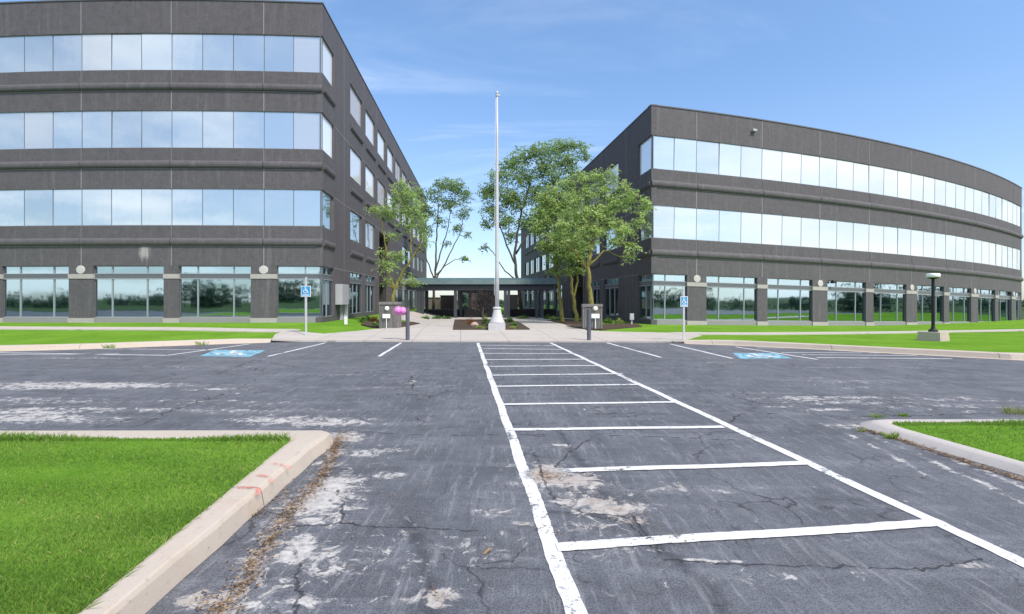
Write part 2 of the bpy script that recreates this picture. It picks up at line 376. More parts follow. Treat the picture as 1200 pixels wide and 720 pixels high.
WEAR = [ # px, py, rx m, ry m, strength, dirt
 (990,470,1.6,.5,.42,0),(1080,478,1.6,.3,.4,0),(60,470,2.2,.4,.44,0),(280,480,1.5,.35,.38,0),(700,478,.8,.4,.2,0),(382,579,.28,.5,1.0,.1),(372,602,.26,.26,.75,.1),(420,640,.45,.6,.33,0),(385,560,.35,.6,.36,0),(350,690,.4,.3,.36,.05),(700,560,.6,.6,.22,.1),(900,690,.8,.3,.2,0),(470,450,1.5,.8,.24,0),(1000,450,2.5,.8,.26,0),(200,470,2.5,.7,.26,0),(346,642,.15,.22,.9,.1),(360,650,.3,.25,.55,0),(382,668,.2,.14,.62,0),(453,556,.22,.1,.7,0),(440,530,.35,.35,.5,0),(407,596,.16,.06,.75,0),
 (514,699,.14,.1,.9,.55),(402,513,.28,.25,.95,.5),(340,585,.12,.18,.6,.7),(325,612,.1,.2,.6,.6),(230,705,.14,.08,1,.6),(420,560,.25,.3,.45,0),(320,690,.2,.2,.5,0),(455,680,.3,.18,.38,0),(330,560+20,.1,.2,.4,.8),
 (80,452,2.4,.42,.8,0),(20,487,1.2,.6,.68,.05),(60,492,1.3,.2,.6,.05),(345,492,.9,.35,.68,.05),(390,494,.6,.3,.75,.1),(120,479,1.6,.12,.55,0),(262,456,.8,.12,.6,0),(200,430,1.8,.25,.42,0),(95,420,2,.3,.38,0),(420,440,.8,.2,.32,0),
 (945,467,.42,.28,.7,0),(1015,466,.8,.12,.66,0),(1125,468,.9,.2,.62,0),(975,480,.36,.12,.66,0),(925,477,.4,.1,.5,0),(1000,430,2,.3,.36,0),(850,425,1.4,.2,.32,0),
 (640,556,.24,.3,1.0,.85),(672,562,.3,.22,.9,.6),(700,588,.34,.2,.72,.5),(720,598,.32,.16,.8,.5),(748,608,.26,.12,.7,.6),(690,618,.3,.12,.5,.35),(610,615,.14,.06,.55,.3),(578,600,.14,.12,.5,.25),(795,571,.16,.13,.5,.4),(655,522,.14,.07,.6,.1),(735,645,.3,.12,.5,.35),
 (850,658,.13,.025,.9,.05),(812,656,.1,.02,.8,.05),(1135,663,.12,.05,.7,.3),(1000,500,.3,.15,.75,.3),(483,448,.05,.3,.7,.1),(1160,640,.1,.05,.5,.2),(520,650,.6,.4,.25,0),(700,690,.5,.4,.22,.1),(850,600,.6,.5,.18,0)]
WSTREAK = [[(1005,505),(1070,530),(1130,556),(1200,590)],[(1060,518),(1120,540),(1200,572)],[(1090,540),(1140,560),(1210,588)],[(960,495),(1020,522),(1090,560)],[(1120,538),(1210,575)]]
DIRTS = [[(398,512),(388,540),(376,562),(358,580),(338,603),(322,625),(305,650),(288,680),(262,712),(250,730)]]
KERBDIRT = [[(1014,505),(1045,513),(1080,525),(1140,545),(1198,563),(1260,585)]]
def seg_dist(X, Y, pts):
    d = np.full(X.shape, 1e9, np.float64)
    for (ax, ay), (bx, by) in zip(pts[:-1], pts[1:]):
        vx, vy = bx-ax, by-ay; L = vx*vx+vy*vy+1e-9
        t = np.clip(((X-ax)*vx+(Y-ay)*vy)/L, 0, 1); d = np.minimum(d, np.hypot(X-ax-t*vx, Y-ay-t*vy))
    return d
def jag(pts, amp=.03, n=5):
    P = [G(*q) for q in pts]; out = []
    for a, b in zip(P[:-1], P[1:]):
        for k in range(n):
            t = k/n; out.append((a[0]+(b[0]-a[0])*t+random.gauss(0,amp), a[1]+(b[1]-a[1])*t+random.gauss(0,amp)))
    return out + [P[-1]]
def surface_maps(X, Y):
    crack = np.zeros(X.shape); wear = np.full(X.shape, .04); dirt = np.zeros(X.shape); tar = np.zeros(X.shape)
    for c in CRACKS:
        P = jag(c, .010 if c[0][1] > 500 else .03, 12); w = .004 + .0021*float(np.mean([q[1] for q in P]))
        crack = np.maximum(crack, np.exp(-(seg_dist(X,Y,P)/w)**2))
    for c in TARS: tar = np.maximum(tar, np.exp(-(seg_dist(X,Y,jag(c,.008))/.05)**2)*.55)
    for px, py, rx, ry, s, d in WEAR:
        cx, cy = G(px, py); e = np.exp(-(((X-cx)/rx)**2+((Y-cy)/ry)**2)*.8)
        wear = np.maximum(wear, s*e); dirt = np.maximum(dirt, d*np.exp(-(((X-cx)/rx)**2+((Y-cy)/ry)**2)*1.2)*.75)
    for c in WSTREAK: wear = np.maximum(wear, .56*np.exp(-(seg_dist(X,Y,jag(c,.02,3))/.05)**2))
    for c in DIRTS:
        d = seg_dist(X,Y,jag(c,.03)); dirt = np.maximum(dirt, .64*np.exp(-(d/.06)**2)); wear = np.maximum(wear, .5*np.exp(-(d/.2)**2))
    for c in KERBDIRT:
        d = seg_dist(X,Y,jag(c,.01)); dirt = np.maximum(dirt, .66*np.exp(-(d/.07)**2)); wear = np.maximum(wear, .4*np.exp(-(d/.12)**2))
    return crack, wear, dirt, tar
NC, NR = 620, 400
ux = np.linspace(-1.12, 1.12, NC)
tt = np.linspace(0, 1, NR)
V = np.zeros((NR, NC, 3))
for j, u in enumerate(ux):   # far end of each column lies on the kerb line
    ys = np.linspace(8, 24, 400); d = ys - kerbY(u*ys); yk = ys[np.argmax(d > 0)]+.05
    inv = (1-tt)/2.2 + tt/yk
    V[:, j, 1] = 1/inv; V[:, j, 0] = u/inv
crack, wear, dirt, tar = surface_maps(V[...,0], V[...,1])
idx = np.arange(NR*NC).reshape(NR, NC)
Q = np.stack([idx[:-1,:-1], idx[:-1,1:], idx[1:,1:], idx[1:,:-1]], -1).reshape(-1,4)
VV = V.reshape(-1,3); A = [crack.ravel(), wear.ravel(), dirt.ravel(), tar.ravel()]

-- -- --

▶ _What to produce_
Repeat the material above in full and exactly, apart from the pictures.

▶ _Reply_
Write part 2 of the bpy script that recreates this picture. It picks up at line 376. More parts follow. Treat the picture as 1200 pixels wide and 720 pixels high.
WEAR = [ # px, py, rx m, ry m, strength, dirt
 (990,470,1.6,.5,.42,0),(1080,478,1.6,.3,.4,0),(60,470,2.2,.4,.44,0),(280,480,1.5,.35,.38,0),(700,478,.8,.4,.2,0),(382,579,.28,.5,1.0,.1),(372,602,.26,.26,.75,.1),(420,640,.45,.6,.33,0),(385,560,.35,.6,.36,0),(350,690,.4,.3,.36,.05),(700,560,.6,.6,.22,.1),(900,690,.8,.3,.2,0),(470,450,1.5,.8,.24,0),(1000,450,2.5,.8,.26,0),(200,470,2.5,.7,.26,0),(346,642,.15,.22,.9,.1),(360,650,.3,.25,.55,0),(382,668,.2,.14,.62,0),(453,556,.22,.1,.7,0),(440,530,.35,.35,.5,0),(407,596,.16,.06,.75,0),
 (514,699,.14,.1,.9,.55),(402,513,.28,.25,.95,.5),(340,585,.12,.18,.6,.7),(325,612,.1,.2,.6,.6),(230,705,.14,.08,1,.6),(420,560,.25,.3,.45,0),(320,690,.2,.2,.5,0),(455,680,.3,.18,.38,0),(330,560+20,.1,.2,.4,.8),
 (80,452,2.4,.42,.8,0),(20,487,1.2,.6,.68,.05),(60,492,1.3,.2,.6,.05),(345,492,.9,.35,.68,.05),(390,494,.6,.3,.75,.1),(120,479,1.6,.12,.55,0),(262,456,.8,.12,.6,0),(200,430,1.8,.25,.42,0),(95,420,2,.3,.38,0),(420,440,.8,.2,.32,0),
 (945,467,.42,.28,.7,0),(1015,466,.8,.12,.66,0),(1125,468,.9,.2,.62,0),(975,480,.36,.12,.66,0),(925,477,.4,.1,.5,0),(1000,430,2,.3,.36,0),(850,425,1.4,.2,.32,0),
 (640,556,.24,.3,1.0,.85),(672,562,.3,.22,.9,.6),(700,588,.34,.2,.72,.5),(720,598,.32,.16,.8,.5),(748,608,.26,.12,.7,.6),(690,618,.3,.12,.5,.35),(610,615,.14,.06,.55,.3),(578,600,.14,.12,.5,.25),(795,571,.16,.13,.5,.4),(655,522,.14,.07,.6,.1),(735,645,.3,.12,.5,.35),
 (850,658,.13,.025,.9,.05),(812,656,.1,.02,.8,.05),(1135,663,.12,.05,.7,.3),(1000,500,.3,.15,.75,.3),(483,448,.05,.3,.7,.1),(1160,640,.1,.05,.5,.2),(520,650,.6,.4,.25,0),(700,690,.5,.4,.22,.1),(850,600,.6,.5,.18,0)]
WSTREAK = [[(1005,505),(1070,530),(1130,556),(1200,590)],[(1060,518),(1120,540),(1200,572)],[(1090,540),(1140,560),(1210,588)],[(960,495),(1020,522),(1090,560)],[(1120,538),(1210,575)]]
DIRTS = [[(398,512),(388,540),(376,562),(358,580),(338,603),(322,625),(305,650),(288,680),(262,712),(250,730)]]
KERBDIRT = [[(1014,505),(1045,513),(1080,525),(1140,545),(1198,563),(1260,585)]]
def seg_dist(X, Y, pts):
    d = np.full(X.shape, 1e9, np.float64)
    for (ax, ay), (bx, by) in zip(pts[:-1], pts[1:]):
        vx, vy = bx-ax, by-ay; L = vx*vx+vy*vy+1e-9
        t = np.clip(((X-ax)*vx+(Y-ay)*vy)/L, 0, 1); d = np.minimum(d, np.hypot(X-ax-t*vx, Y-ay-t*vy))
    return d
def jag(pts, amp=.03, n=5):
    P = [G(*q) for q in pts]; out = []
    for a, b in zip(P[:-1], P[1:]):
        for k in range(n):
            t = k/n; out.append((a[0]+(b[0]-a[0])*t+random.gauss(0,amp), a[1]+(b[1]-a[1])*t+random.gauss(0,amp)))
    return out + [P[-1]]
def surface_maps(X, Y):
    crack = np.zeros(X.shape); wear = np.full(X.shape, .04); dirt = np.zeros(X.shape); tar = np.zeros(X.shape)
    for c in CRACKS:
        P = jag(c, .010 if c[0][1] > 500 else .03, 12); w = .004 + .0021*float(np.mean([q[1] for q in P]))
        crack = np.maximum(crack, np.exp(-(seg_dist(X,Y,P)/w)**2))
    for c in TARS: tar = np.maximum(tar, np.exp(-(seg_dist(X,Y,jag(c,.008))/.05)**2)*.55)
    for px, py, rx, ry, s, d in WEAR:
        cx, cy = G(px, py); e = np.exp(-(((X-cx)/rx)**2+((Y-cy)/ry)**2)*.8)
        wear = np.maximum(wear, s*e); dirt = np.maximum(dirt, d*np.exp(-(((X-cx)/rx)**2+((Y-cy)/ry)**2)*1.2)*.75)
    for c in WSTREAK: wear = np.maximum(wear, .56*np.exp(-(seg_dist(X,Y,jag(c,.02,3))/.05)**2))
    for c in DIRTS:
        d = seg_dist(X,Y,jag(c,.03)); dirt = np.maximum(dirt, .64*np.exp(-(d/.06)**2)); wear = np.maximum(wear, .5*np.exp(-(d/.2)**2))
    for c in KERBDIRT:
        d = seg_dist(X,Y,jag(c,.01)); dirt = np.maximum(dirt, .66*np.exp(-(d/.07)**2)); wear = np.maximum(wear, .4*np.exp(-(d/.12)**2))
    return crack, wear, dirt, tar
NC, NR = 620, 400
ux = np.linspace(-1.12, 1.12, NC)
tt = np.linspace(0, 1, NR)
V = np.zeros((NR, NC, 3))
for j, u in enumerate(ux):   # far end of each column lies on the kerb line
    ys = np.linspace(8, 24, 400); d = ys - kerbY(u*ys); yk = ys[np.argmax(d > 0)]+.05
    inv = (1-tt)/2.2 + tt/yk
    V[:, j, 1] = 1/inv; V[:, j, 0] = u/inv
crack, wear, dirt, tar = surface_maps(V[...,0], V[...,1])
idx = np.arange(NR*NC).reshape(NR, NC)
Q = np.stack([idx[:-1,:-1], idx[:-1,1:], idx[1:,1:], idx[1:,:-1]], -1).reshape(-1,4)
VV = V.reshape(-1,3); A = [crack.ravel(), wear.ravel(), dirt.ravel(), tar.ravel()]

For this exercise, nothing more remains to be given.